La conséquence en est que, pour la Suisse, les grands problèmes contemporains les plus urgens et les plus inquiétans ne se posent pas avec autant d’acuité, ne paraissent pas aussi gros de hasards et de risques que pour le reste des nations européennes, États centralisés où la commune est morte, où l’association n’est refaite que d’hier, monarchies ou empires à peine démocratiques, ou bien démocraties toutes récentes et inorganiques.

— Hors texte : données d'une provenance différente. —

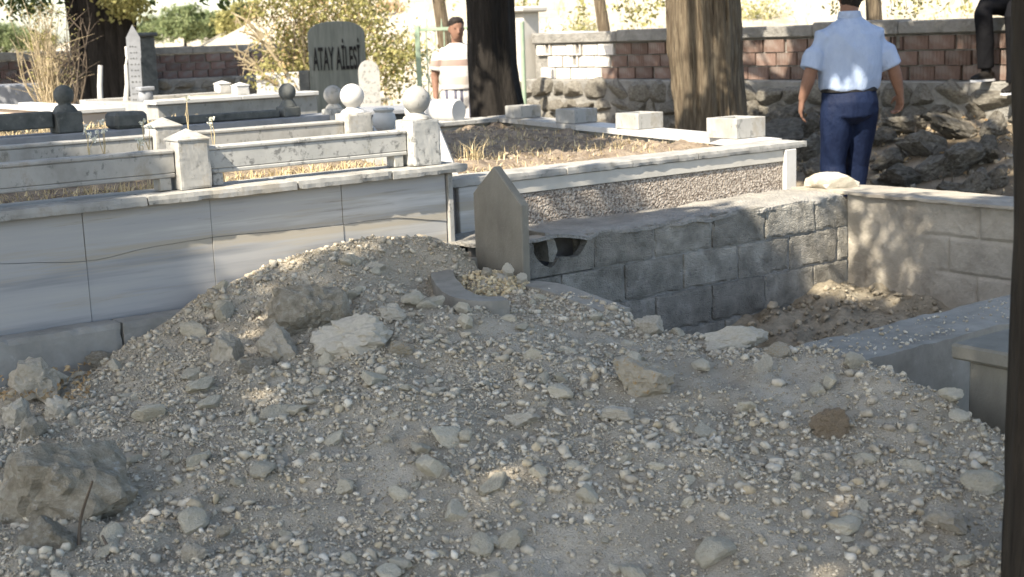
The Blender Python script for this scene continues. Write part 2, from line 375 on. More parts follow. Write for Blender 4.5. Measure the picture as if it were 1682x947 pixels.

  1. Outre la Rätoromanische Chrestomathie, qui fait pour tous les dialectes romanches (Surselvisch, Subselvisch, Sursettisch) ce que Alfons de Flugi n’avait l’ait que pour la littérature engadinoise et qui complète ce que les PP. de l’abbaye de Disentis ont fait pour les chants d’église avec leur Cudisch de Canzuns, M. G. Decurtins a publié nombre de dissertations et de morceaux choisis sur la vallée du Vorderrhein, entre autres : Die Disentiser Kloster-Chronik des abtes Jakob Bundi ; Lucerne, 1888, et une étude sur le Landrichter Nikolaus Maissen, etc.